Tuesday, July 27, 2010

One Thumb Up. One Thumb Down

The Court issued two more criminal cases today. One with a favorable result for the defense and the other. . . .

First, the good news. The Court reversed the denial of a motion to suppress in State v. Frederick, http://www.isc.idaho.gov/opinions/State%20v%20%20Frederick%20-%20FINAL.pdf. In Frederick, the state conceded that the search was illegal under Arizona v. Gant, but argued that a "good-faith" exception should apply because the search was conducted prior to the issuance of Gant. The Court rejected the state's argument in this case, while holding out the possibility of applying the good-faith exception under different facts. The Court wrote:

"It is our view that retroactivity rules do not preclude application of the good faith exception when an officer relies on case law. We note, however, that the Supreme Court has emphasized that the good faith described in United States v. Leon 'must be objectively reasonable.' The burden of proving that such objectively reasonable good faith reliance existed is on the State. In this case, the State has failed to meet that burden." (Internal citations and parenthetical phrases omitted.)

The Court also held that Mr.

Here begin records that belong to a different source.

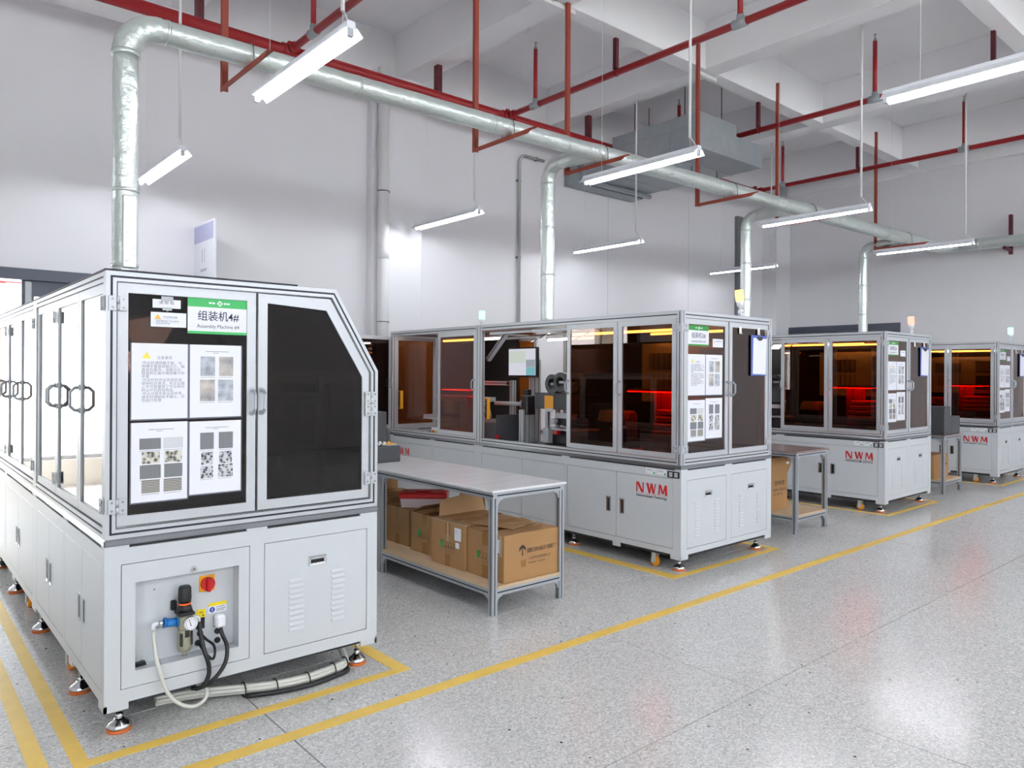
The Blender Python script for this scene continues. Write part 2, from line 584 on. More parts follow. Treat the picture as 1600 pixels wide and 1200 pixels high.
# back wall with the wide doorway at the left
DX0, DX1, DZ = -0.6, 2.25, 2.52
wb = struct(MB().box(RX0 - 0.2, RY1, -0.05, DX0, RY1 + 0.2, RZ).box(DX1, RY1, -0.05, RX1 + 0.2, RY1 + 0.2, RZ)
            .box(DX0, RY1, DZ, DX1, RY1 + 0.2, RZ).obj('wall_back', 'wall'))
struct(MB().box(4.77, 8.27, 0, 5.526, 8.399, 5.41, b=0.004).obj('trim_2', 'wall'))
struct(MB().box(14.19, 8.08, 0, 14.749, 8.399, 5.31, b=0.004).obj('trim_3', 'wall'))
struct(MB().box(RX0, 8.31, 5.1, 4.77, 8.399, 5.41).obj('trim_4', 'wall'))
for xx in (5.53, 9.35, 11.6):
    MB().box(xx, 8.3985, 0.0, xx + 0.006, 8.401, 4.9).obj('panel_joint', 'lgrey', wb)
wr = struct(MB().box(RX1, RY0 - 0.2, -0.05, RX1 + 0.2, RY1 + 0.2, RZ).obj('wall_right', 'wall'))
struct(MB().box(14.62, RY0, 5.315, RX1 - 0.001, 8.08, RZ - 0.001).obj('trim_5', 'ceil'))

def arch_wall(name, axis, pos, a0, a1, centres, hw, sill, spring, side):
    """wall pierced by arched windows; axis = direction the wall runs in"""
    m = MB()
    t0, t1 = pos, pos + side * 0.25
    pax = 'x' if axis == 'y' else 'y'
    edge = a0
    for c in centres:
        m.prism([(edge, -0.05), (c - hw, -0.05), (c - hw, RZ), (edge, RZ)], pax, t0, t1)
        m.prism([(c - hw, -0.05), (c + hw, -0.05), (c + hw, sill), (c - hw, sill)], pax, t0, t1)
        n = 14
        ar = [(c + hw * math.cos(math.pi * k / n), spring + hw * math.sin(math.pi * k / n)) for k in range(n + 1)]
        m.prism([(c - hw, RZ), (c + hw, RZ)] + ar, pax, t0, t1)
        edge = c + hw
    m.prism([(edge, -0.05), (a1, -0.05), (a1, RZ), (edge, RZ)], pax, t0, t1)
    return struct(m.obj(name, 'wall'))

WN = [0]
def arch_window(axis, pos, c, hw, sill, spring, side):
    WN[0] += 1
    n = 14
    def ring_pts(r, z0):
        return [(c - r, z0)] + [(c - r * math.cos(math.pi * k / n), spring + r * math.sin(math.pi * k / n)) for k in range(n + 1)] + [(c + r, z0)]
    pax = 'x' if axis == 'y' else 'y'
    p0, p1 = pos + side * 0.08, pos + side * 0.14
    m = MB().ring(ring_pts(hw, sill), ring_pts(hw - 0.06, sill + 0.06), pax, p0, p1)
    w = struct(m.obj('window_%d' % WN[0], 'slate'))
    b = MB()
    for k in (-1, 0, 1):
        x = c + k * hw * 0.5
        h = spring + math.sqrt(max(0, (hw - 0.05) ** 2 - (x - c) ** 2))
        b.prism([(x - 0.02, sill + 0.06), (x + 0.02, sill + 0.06), (x + 0.02, h), (x - 0.02, h)], pax, p0, p1)
    for z in (sill + 0.75, sill + 1.5, spring):
        b.prism([(c - hw + 0.06, z - 0.02), (c + hw - 0.06, z - 0.02), (c + hw - 0.06, z + 0.02), (c - hw + 0.06, z + 0.02)], pax, p0, p1)
    b.obj('window_bar', 'slate', w)
    pm = (p0 + p1) / 2
    MB().prism(ring_pts(hw - 0.06, sill + 0.06), pax, pm - 0.003, pm + 0.003).obj('pane', 'window_glass', w)

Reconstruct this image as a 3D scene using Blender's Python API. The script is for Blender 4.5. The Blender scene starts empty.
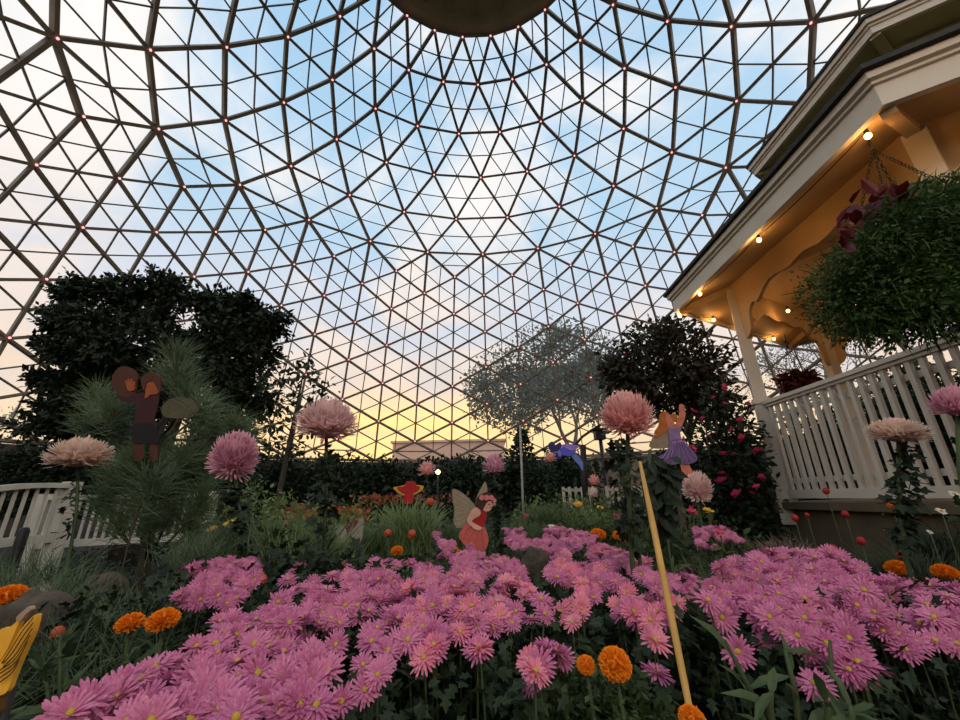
import bpy, math, random
import numpy as np
from mathutils import Matrix, Vector
PI = math.pi
C = bpy.context.scene.collection
rng = np.random.default_rng(7)
random.seed(7)
ZC = 1.0                                   # height of the lens above the bed

# ------------------------------------------------------------------ camera
F, PITCH, ROLL = 395.04, 0.33807, -0.02238
cam = bpy.data.objects.new('camera', bpy.data.cameras.new('camera'))
C.objects.link(cam); bpy.context.scene.camera = cam
cam.data.sensor_fit = 'HORIZONTAL'; cam.data.sensor_width = 36.0
cam.data.lens = 36.0 * F / 960.0; cam.data.clip_start = 0.05; cam.data.clip_end = 500
_c, _s, _cr, _sr = math.cos(PITCH), math.sin(PITCH), math.cos(ROLL), math.sin(ROLL)
ex, up0, fw = Vector((1, 0, 0)), Vector((0, -_s, _c)), Vector((0, _c, _s))
rt = _cr * ex + _sr * up0; upv = -_sr * ex + _cr * up0
cam.matrix_world = Matrix(((rt.x, upv.x, -fw.x, 0), (rt.y, upv.y, -fw.y, 0), (rt.z, upv.z, -fw.z, ZC), (0, 0, 0, 1)))

def at(px, py, Y):
    """the point at depth Y in front of the lens that the photograph shows at (px, py)"""
    x, y = px - 480, py - 360
    X = (x * _cr + y * _sr) / F; u = -(-x * _sr + y * _cr) / F
    r = np.array([X, _c - u * _s, _s + u * _c])
    p = r * (Y / r[1]); p[2] += ZC
    return p

# ------------------------------------------------------------------ mesh building
class MB:
    def __init__(s): s.v = []; s.f = []; s.n = 0
    def add(s, V, Fc, m=0, smooth=False):
        V = np.asarray(V, float).reshape(-1, 3)
        if isinstance(Fc, np.ndarray): groups = [Fc]
        else:
            by = {}
            for q in Fc: by.setdefault(len(q), []).append(q)
            groups = [np.array(g, int) for g in by.values()]
        for g in groups: s.f.append((g + s.n, m, smooth))
        s.v.append(V); s.n += len(V)
    def box(s, c, size, m=0, rz=0.0):
        x, y, z = np.array(size) / 2
        V = np.array([[a, b, d] for a in (-x, x) for b in (-y, y) for d in (-z, z)])
        if rz:
            R = np.array([[math.cos(rz), -math.sin(rz), 0], [math.sin(rz), math.cos(rz), 0], [0, 0, 1]]); V = V @ R.T
        s.add(V + np.array(c), [(0, 1, 3, 2), (4, 6, 7, 5), (0, 4, 5, 1), (2, 3, 7, 6), (0, 2, 6, 4), (1, 5, 7, 3)], m)
    def bar(s, a, b, w, h, up=(0, 0, 1), m=0):
        a = np.array(a, float); b = np.array(b, float); d = b - a; d /= np.linalg.norm(d)
        x = np.cross(d, up); x /= np.linalg.norm(x); y = np.cross(x, d)
        V = [p + sx * x * w / 2 + sy * y * h / 2 for p in (a, b) for sx, sy in ((-1, -1), (1, -1), (1, 1), (-1, 1))]
        s.add(V, [(0, 3, 2, 1), (4, 5, 6, 7), (0, 1, 5, 4), (1, 2, 6, 5), (2, 3, 7, 6), (3, 0, 4, 7)], m)
    def tube(s, pts, r, n=6, m=0, smooth=True):
        P = np.array(pts, float); k = len(P); r = np.broadcast_to(np.array(r, float), (k,))
        T = np.gradient(P, axis=0); T /= np.linalg.norm(T, axis=1)[:, None] + 1e-12
        ref = np.array([0, 0, 1.0]) if abs(T[0][2]) < .9 else np.array([1.0, 0, 0])
        V = []
        for i in range(k):
            x = np.cross(T[i], ref); x /= np.linalg.norm(x) + 1e-12; y = np.cross(T[i], x); ref = np.cross(x, T[i]) if True else ref
            for j in range(n):
                t = 2 * PI * j / n; V.append(P[i] + r[i] * (math.cos(t) * x + math.sin(t) * y))
        Fc = [(i * n + j, i * n + (j + 1) % n, (i + 1) * n + (j + 1) % n, (i + 1) * n + j) for i in range(k - 1) for j in range(n)]
        Fc += [tuple(range(n - 1, -1, -1)), tuple((k - 1) * n + j for j in range(n))]
        s.add(V, Fc, m, smooth)
    def ball(s, c, r, nu=10, nv=7, m=0, squash=(1, 1, 1)):
        V = []
        for i in range(nv + 1):
            a = PI * i / nv
            for j in range(nu):
                t = 2 * PI * j / nu
                V.append((math.sin(a) * math.cos(t) * r * squash[0], math.sin(a) * math.sin(t) * r * squash[1], math.cos(a) * r * squash[2]))
        Fc = [(i * nu + j, (i + 1) * nu + j, (i + 1) * nu + (j + 1) % nu, i * nu + (j + 1) % nu) for i in range(nv) for j in range(nu)]
        s.add(np.array(V) + np.array(c), Fc, m, True)
    def prism(s, front, back, m=0, ms=None):
        """closed solid between two matching outlines"""
        n = len(front)
        V = np.vstack([front, back])
        Fc = [tuple(range(n)), tuple(range(2 * n - 1, n - 1, -1))]
        s.add(V, Fc, m)
        s.add(V, [(i, n + i, n + (i + 1) % n, (i + 1) % n) for i in range(n)], m if ms is None else ms)
    def scatter(s, T, M, pos, m=0, smooth=False):
        TV, TF = T
        V = np.einsum('nij,kj->nki', M, TV) + pos[:, None, :]
        n, k = len(pos), len(TV)
        Fc = (TF[None] + (np.arange(n) * k)[:, None, None]).reshape(-1, TF.shape[1])
        s.add(V.reshape(-1, 3), Fc, m, smooth)
    def mesh(s, name, mats, origin=(0, 0, 0)):
        me = bpy.data.meshes.new(name)
        V = np.vstack(s.v) - np.array(origin)
        me.vertices.add(len(V)); me.vertices.foreach_set('co', V.ravel().astype(np.float32))
        lo, st, mi, sm = [], [], [], []; base = 0
        for g, m, q in s.f:
            n, k = g.shape
            lo.append(g.ravel()); st.append(base + np.arange(n) * k); base += n * k
            mi.append(np.full(n, m)); sm.append(np.full(n, q))
        lo, st, mi, sm = map(np.concatenate, (lo, st, mi, sm))
        me.loops.add(len(lo)); me.loops.foreach_set('vertex_index', lo.astype(np.int32))
        me.polygons.add(len(st)); me.polygons.foreach_set('loop_start', st.astype(np.int32))
        me.polygons.foreach_set('material_index', mi.astype(np.int32))
        me.polygons.foreach_set('use_smooth', sm.astype(bool))
        for q in (mats if isinstance(mats, (list, tuple)) else [mats]): me.materials.append(q)
        me.update(calc_edges=True); me.validate()
        return me
    def build(s, name, mats, parent=None):
        o0 = ORG.get(parent.name, np.zeros(3)) if parent else np.zeros(3)
        o = bpy.data.objects.new(name, s.mesh(name, mats, o0)); C.objects.link(o)
        if parent: o.parent = parent; ORG[o.name] = o0
        return o
ORG = {}
def thing(name, label, cat, loc=(0, 0, 0), group=None):
    o = bpy.data.objects.new(name, None); C.objects.link(o); o.location = loc
    o.empty_display_size = .05
    o['label'] = label; o['category'] = cat
    if group: o['group'] = group
    ORG[o.name] = np.array(loc, float)
    return o
def tag(o, label, cat, group=None, kind=None):
    o['label'] = label; o['category'] = cat
    if group: o['group'] = group
    if kind: o['kind'] = kind
    return o
def struct(o, label=None, cat=None):
    o['kind'] = 'structure'
    if label: o['label'] = label; o['category'] = cat
    return o
def put(name, me, parent, loc, M=None):
    """a mesh placed at a world point under its thing (or free)"""
    o = bpy.data.objects.new(name, me); C.objects.link(o)
    if parent: o.parent = parent; loc = np.array(loc) - ORG[parent.name]
    if M is not None: o.matrix_basis = Matrix.Translation(Vector(loc)) @ Matrix(M.tolist()).to_4x4()
    else: o.location = loc
    return o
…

Frederick had not preserved his state constitutional claim for appeal because he failed to mention the claim in his argument before the district court, did not cite to any authority expressly mentioning the state constitution, and did not obtain a ruling on the issue from the district court.

And speaking of not preserving an issue for appeal, the Court found in Kelly v. State that a pro se petitioner had waived his claim that he had not received adequate notice before his post-conviction petition was dismissed. In doing so, the Court reiterated the rule in DeRushé v. State that "an appellant may not challenge the sufficiency of the notice contained in the state's motion for summary disposition, and accompanying memoranda, for the first time on appeal." It also rejected Kelly's argument that he had not received any notice of some claims as not supported by the record.

The most useful part of the opinion for practitioners appears in a footnote where the Court says:

"To properly preserve this issue for appeal, an applicant would merely have to raise the issue below so that the district court had an opportunity to rule on it. For example, where the petitioner for post-conviction relief receives a motion for summary dismissal and does not feel that the motion for summary dismissal and accompanying memoranda provides him with sufficient notice of the grounds for summary dismissal - under the standard established in DeRushé - he may file a motion with the district court under I.R.C.P. 7, objecting to the motion for summary dismissal on the basis that it fails to provide him with sufficient notice. Likewise, the petitioner could object to the sufficiency of the notice at the summary dismissal hearing before the district court. Finally, if the district court grants the State's motion for summary dismissal, the petitioner may file an I.R.C.P. 11 motion for reconsideration, citing to DeRushé and arguing that the State's motion and accompanying memoranda did not provide sufficient notice."

Unfortunately, Mr. Kelly never asked for an attorney to represent him at the district court and his petition was dismissed before DeRushé was issued.